Home > Uncategorized > Conservatives Discover Mastery Learning, the Flaws in the Carnegie Unit… Can Their Abandonment of Standardized Tests be Far Behind?

Conservatives Discover Mastery Learning, the Flaws in the Carnegie Unit… Can Their Abandonment of Standardized Tests be Far Behind?

February 18, 2020

I make every effort to read every perspective possible in my education feed, and as a result I received an article from The Hill by Margaret “Macke” Raymond titled “The Diploma Dilemma”. Ms. Raymond, who is the founder and director of the Center for Research on Education Outcomes (CREDO) at Stanford University recently authored a policy briefing of the same name as part of the Hoover Education Success Initiative. And what is the dilemma as Ms. Raymond sees it?

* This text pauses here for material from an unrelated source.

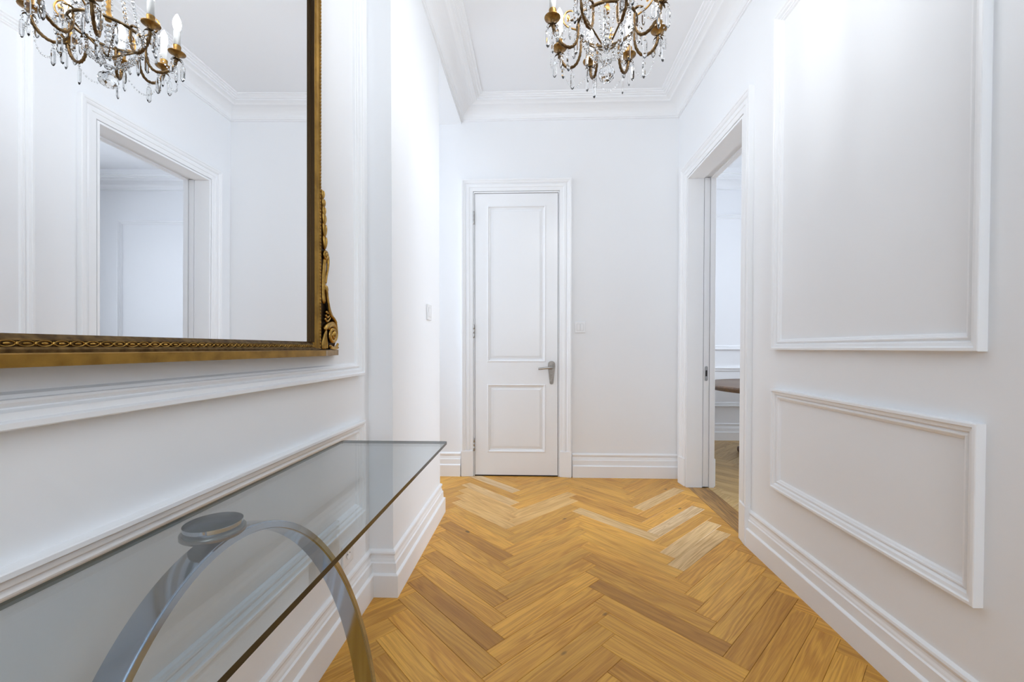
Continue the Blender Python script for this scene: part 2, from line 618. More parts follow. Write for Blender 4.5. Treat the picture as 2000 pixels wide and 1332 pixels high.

Despite evidence that our students’ performance is flat or declining on many levels, our high school graduation rates have continued to rise significantly over the past six years. This paradox may not be widely known or understood, as politicians and policymakers have consistently trumpeted the steady rise of graduation rates. The casual observer would be led to believe that public education is improving because more students are being granted a diploma.

The truth is, in most states, there is a critical chasm between the rising graduation rate and the underlying knowledge and skills of large shares of degree holders. Many students, especially low-income students and students of color, are inadequately prepared to take the first step of college, training, military service or employment, let alone have the foundational knowledge needed to improve their lives in the future.

The truth is that US public schools are not as bad as standardized tests make the out to be or as good as graduation rates make them out to be… except for those underfunded schools serving low income students and students of color. The data on this truth have been evident for generations and yet nothing has been done to address it. After decrying softer grading standards, seat time as a metric, and “low expectations”, Ms. Raymond offers this idea to close the gaps at the high school level:

So what’s needed? States and school districts need mastery-based approaches to capturing and rewarding high school learning to ensure that students earn a high school diploma that provides a fair and clear signal of its value. Better and more frequent measures of high school students and courses would illuminate the pathways that students follow, and the benefits gained from them.  Linking course passing with known requirements for post-high school options will improve the success that holders of a U.S. high school diploma can achieve. In order to realize these things for our students, school systems leaders will invariably be placed in a diploma dilemma —strengthening requirements will almost certainly mean falling graduation rates in the short-term. 

Ms. Raymond’s prescription sounds very familiar to this blogger. In the early 1990s I attempted to launch a district-wide initiative called “Teaching for Mastery” based on the premise that TIME needed to be the variable and LEARNING needed to be the constant. Here’s what I learned from that experience: changing the dominant paradigm as a Superintendent was beyond my reach. Indeed, Ms. Raymond seems to miss the entire point of mastery learning, which is that TIME must be a variable if LEARNING is constant and so time-driven metrics like standardized testing and graduation rates tied to a student’s age are meaningless.

Our current system was implemented in the 1920s and it was designed to sort and select students with no regard or expectation that ALL students would master the K-12 curriculum. There was an expectation that many of not most students would fall short of the standards and find work in the fields or factories. And thanks to labor unions many of those jobs paid well and enabled workers to have good life. That economic paradigm disappeared in the 1970s and 1980s and it isn’t coming back any tie soon. When oh when will our education paradigm change? When will TIME be a variable and LEARNING constant?